The best way to protect the naphtha splitter is to run the upstream towers to the correct temperatures to control H2S and water in the bottoms. Few folks do that and wait for naphtha splitter product issues such as drier or sulfur trap problems on the isomerization unit feed.
Oxygen can play a role upstream the hydrotreater if it has been picked up during storage or transportation. Corrosion inhibitors and antifoulants can help reduce the effect of oxygen. Some refiners have installed an oxygen stripper to remove the oxygen. Corrosion can also be caused by chloride contamination due to organic chlorides, salts from the CDU (crude distillation unit) or HCl (hydrogen chloride) in the recycle hydrogen. Corrosion inhibitors can help control the corrosion caused by HCl and NH4Cl (ammonium chloride).

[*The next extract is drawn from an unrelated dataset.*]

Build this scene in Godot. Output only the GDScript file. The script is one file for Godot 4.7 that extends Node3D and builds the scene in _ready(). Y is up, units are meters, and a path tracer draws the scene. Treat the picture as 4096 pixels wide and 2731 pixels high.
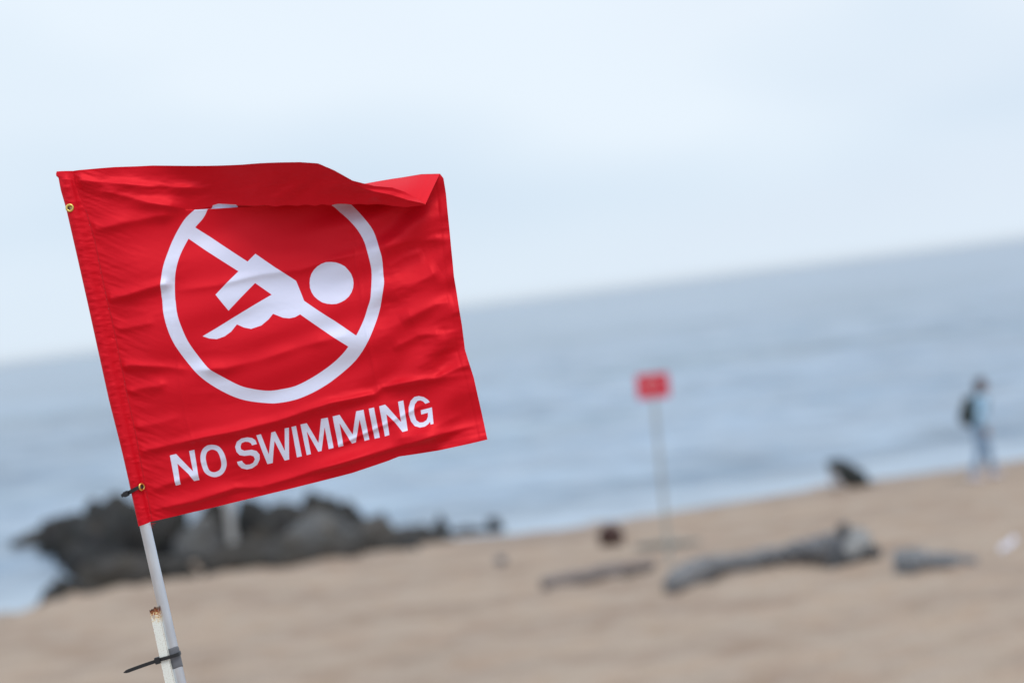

PAUL FEARNSIDE (Nalco Champion Energy Services)
As crude unit throughputs have been increased over the years, the reflux drum residence time has correspondingly decreased. This is resulting in “wet” naphtha leaving the unit and feeding the naphtha splitter column. This wet naphtha contains all the acidic species normally associated with crude unit overhead corrosion. Taking steps to dry out the naphtha can go a long way towards solving/eliminating the splitter column corrosion. Increasing the internal naphtha draw standpipe height to allow more residence time for the water to settle, installing water coalescers, and utilizing emulsion breakers have all been used to help dry out the naphtha.
GARY HAWKINS (Emerson Process Management)
Emerson Process Management offers both non-intrusive and process wetted online corrosion measurement technologies to monitor corrosion due to aqueous or organic methods. The correlation of corrosion rates with other process measurements can assist with determination of causes and effectiveness of mitigation techniques.